Hey Rosie!
November 14, 2014

My mother is so negative, it’s difficult to have a close relationship with her

Hey Rosie,

I have a very difficult mother and it makes it sometimes very difficult to talk to her. She always has something negative to say about my friends, what I wear, school, the family and so many other things. If I have great news, I would hesitate to tell her, but I would tell my father instead. I’ve had times when she’s heard about my life through my teachers and outsiders and she would get mad, because she says I keep secrets from her. Rosie, I am 17 and I would like to have a closer relationship with her; even my sister and brother feel the same way. But at the end of the day, it’s like a losing battle. Help me, please.{{more}}

About To Give Up

Dear About To Give Up,

Please don’t give up! Believe me when I say that you are not the only daughter that has a difficult relationship with her mother – many girls and women do. So, I beg you not to throw in the towel, my young friend.

The Mother/Daughter relationship has always been a complicated one.

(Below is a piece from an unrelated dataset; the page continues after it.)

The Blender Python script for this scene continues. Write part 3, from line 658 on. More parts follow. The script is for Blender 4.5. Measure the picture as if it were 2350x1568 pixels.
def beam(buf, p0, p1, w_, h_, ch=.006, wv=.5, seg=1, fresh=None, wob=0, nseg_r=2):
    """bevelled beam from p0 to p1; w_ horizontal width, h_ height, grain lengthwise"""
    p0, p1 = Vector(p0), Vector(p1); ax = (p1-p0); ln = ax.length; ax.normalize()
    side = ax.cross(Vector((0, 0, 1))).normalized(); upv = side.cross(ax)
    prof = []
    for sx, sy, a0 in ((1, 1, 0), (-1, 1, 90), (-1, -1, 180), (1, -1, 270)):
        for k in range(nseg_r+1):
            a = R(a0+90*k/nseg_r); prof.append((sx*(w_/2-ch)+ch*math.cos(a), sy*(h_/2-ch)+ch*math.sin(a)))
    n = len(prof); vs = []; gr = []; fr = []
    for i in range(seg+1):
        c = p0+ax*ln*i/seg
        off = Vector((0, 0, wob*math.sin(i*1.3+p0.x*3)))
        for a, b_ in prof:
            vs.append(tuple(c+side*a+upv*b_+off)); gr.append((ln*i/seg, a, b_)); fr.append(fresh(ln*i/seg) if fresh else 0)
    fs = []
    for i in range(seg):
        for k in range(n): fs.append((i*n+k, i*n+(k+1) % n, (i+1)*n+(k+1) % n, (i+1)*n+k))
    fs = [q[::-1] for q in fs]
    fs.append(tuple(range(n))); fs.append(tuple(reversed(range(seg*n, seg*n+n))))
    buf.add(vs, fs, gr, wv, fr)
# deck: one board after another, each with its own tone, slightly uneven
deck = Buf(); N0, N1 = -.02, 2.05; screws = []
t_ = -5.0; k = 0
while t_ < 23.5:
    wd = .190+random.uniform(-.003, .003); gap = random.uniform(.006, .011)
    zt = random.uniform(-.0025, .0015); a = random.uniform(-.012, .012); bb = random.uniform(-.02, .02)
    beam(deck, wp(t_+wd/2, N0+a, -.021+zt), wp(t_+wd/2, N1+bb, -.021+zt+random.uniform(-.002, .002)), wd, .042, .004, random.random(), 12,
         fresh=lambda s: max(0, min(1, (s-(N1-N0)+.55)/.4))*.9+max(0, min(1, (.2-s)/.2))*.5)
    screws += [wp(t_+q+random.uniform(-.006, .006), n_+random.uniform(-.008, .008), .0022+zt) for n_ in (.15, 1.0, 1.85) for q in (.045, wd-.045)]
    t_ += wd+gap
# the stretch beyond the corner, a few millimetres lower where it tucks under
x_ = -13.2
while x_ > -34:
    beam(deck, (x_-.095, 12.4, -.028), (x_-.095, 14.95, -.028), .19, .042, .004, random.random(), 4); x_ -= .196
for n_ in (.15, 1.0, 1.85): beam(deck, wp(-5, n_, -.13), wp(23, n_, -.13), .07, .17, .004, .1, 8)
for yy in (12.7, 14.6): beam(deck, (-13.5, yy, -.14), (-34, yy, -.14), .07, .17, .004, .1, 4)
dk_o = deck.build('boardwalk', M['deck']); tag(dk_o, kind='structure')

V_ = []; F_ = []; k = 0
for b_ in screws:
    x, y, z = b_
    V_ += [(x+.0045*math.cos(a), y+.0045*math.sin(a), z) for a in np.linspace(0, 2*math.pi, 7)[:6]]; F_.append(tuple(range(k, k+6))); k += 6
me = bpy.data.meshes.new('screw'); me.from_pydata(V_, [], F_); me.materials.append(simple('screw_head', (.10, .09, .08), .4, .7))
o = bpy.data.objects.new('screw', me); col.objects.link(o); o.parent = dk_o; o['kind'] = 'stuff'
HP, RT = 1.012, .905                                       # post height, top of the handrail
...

Even when the relationship doesn’t have the challenges that you are experiencing, there are still conflicts that arise in the “vision” the mother may have for her daughter, which may not necessarily be what the daughter sees for herself. But in your case, it’s terrible that you feel this way; but you can have someone help you bridge this great divide. Do you have an aunt, godmother or someone who is your mother’s contemporary, whom she may respect, and who can be the advocate for an open and honest conversation about how her actions are hurtful to you.

I am suggesting this route first, because I think she may be more open to hearing this from a loved one or friend rather than a stranger. However, if this does not work, then I am going to ask you to personally go to a counsellor and talk about these issues. Lighten the load and get it off your chest. One day, I feel as though you will both come to a place where you will have mutual respect for each other and also learn to understand each other’s differences. I know you would love your mother to be more warm and loving with regard to how she speaks to you, but I can only encourage you to continue to press forward and become that awesome human being that I know you will be. Do not be discouraged; keep that door opened in terms of communication.